- Clown Car at the Ringling Brothers Barnum and Bailey Circus NY, NY (April 1977)
- Sun Bathers, Brighton Beach Parking Lot, Brooklyn, NY (May 1979)
- Riding the Coney Island Cyclone During Son of Sam Summer, Brooklyn, NY (August 1977)
- CBGB, NY, NY (April 1977)
- Jiveguy on Williamsburg Subway, Brooklyn, NY (March 1978)
- Crowning the Plainedge, High School Prom Queen, Huntington Town House, Huntington, NY (June 1976)
- Swinging in the Den with Stan ‘the Man’ Leffler. The Mystery Club, North Massapequa, NY (September 1975)
- King Shalom’s Rubies (The Mystery Club), Seaford, New York (June 1975)
- The Meisler, Forkash & Cash Clan Welcoming a Sweet New Year, North Massapequa, NY, (Rosh Hashanah 1974)
- Self-Portrait, Whopping it up with Leslie After Chauffeuring Mitch to the Prom, Huntington, NY (June 1976)
- Self-Portrait, My Childhood Bedroom Mirror, North Massapequa, NY (February 1976)
- Self-Portrait. Playmate Hostess, NY, NY (December 1978)
These photos are from my book Purgatory & Paradise: SASSY ’70s Suburbia & The City. Here is an excerpt from my introduction:
My grandparents came from Eastern Europe to escape pogroms and persecution. It was the Great Depression and both families were poor. My dad, Jack Meisler, married Sylvia Schulman on furlough from the Coast Guard during WWII. Thanks to the GI Bill, they bought a home on the site of a former Chinese vegetable farm in Massapequa, Long Island. They helped found Congregation Beth El, were Presidents of The Knights of Pythias, Pythian Sisters and Temple Sisterhood. Best of all, they co-founded The Mystery Club: eleven couples that went on adventurous outings to places like a haunted house, séance, nudist colony, and gay bathhouse. Brother Mitch arrived during 1st grade, and soon after, I got my first camera, The Adventurer.

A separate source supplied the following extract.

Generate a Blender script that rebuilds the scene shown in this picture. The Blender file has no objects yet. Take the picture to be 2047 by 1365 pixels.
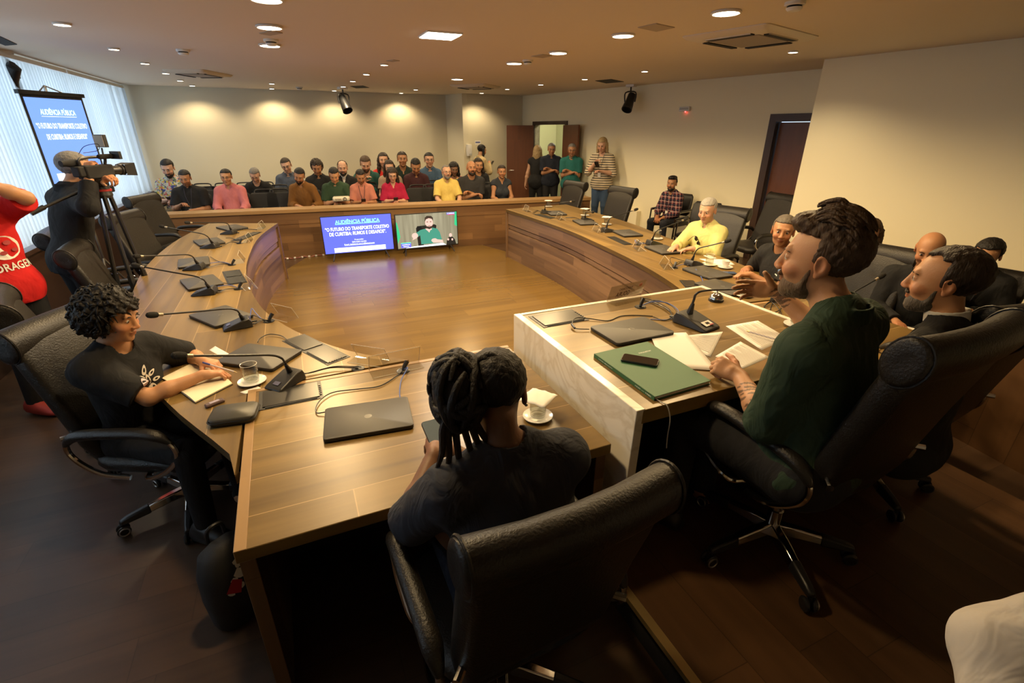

In 1969 I went to Buffalo State and studied Art Ed. In In grad school at the University of Wisconsin I studied illustration and photography. After graduation, I moved to New York and studied with Lisette Model. The city was in fiscal and social turmoil, and I was in transition and chaos myself. My parents were divorcing, and I’d recently ‘come out.’ My cousins introduced me to artists, writers, musicians, feminists, activists and intellectuals in East Harlem and the Lower East Side.
In 1977 I went to The COYOTE Hookers Masquerade Ball, Mardi Gras in New Orleans, CBGB, discos, Fire Island, and the Hamptons. The gay and feminist movements were in full swing. I photographed the streets by day and the clubs at night. I received a Comprehensive Employment Training Act (CETA) Artists Grant, and began working for the American Jewish Congress, photographing Jewish NY and my own family roots. I got a hostess job at Playmate, then Winks and The Magic Carpet.
CETA ended in 1979. I did freelance illustration and taught art in public schools. I also began a relationship with a Massapequa girl — the designer of My ‘70s: Sweet and Sassy.. The book encapsulates my coming of age: The Bronx, suburbia, The Mystery Club, dance lessons, Girl Scouts, the Rockettes, the circus, school, mitzvahs, proms, feminism, Disco, Go-Go, Jewish and LGBT Pride, the New York streets, friendship, family and love.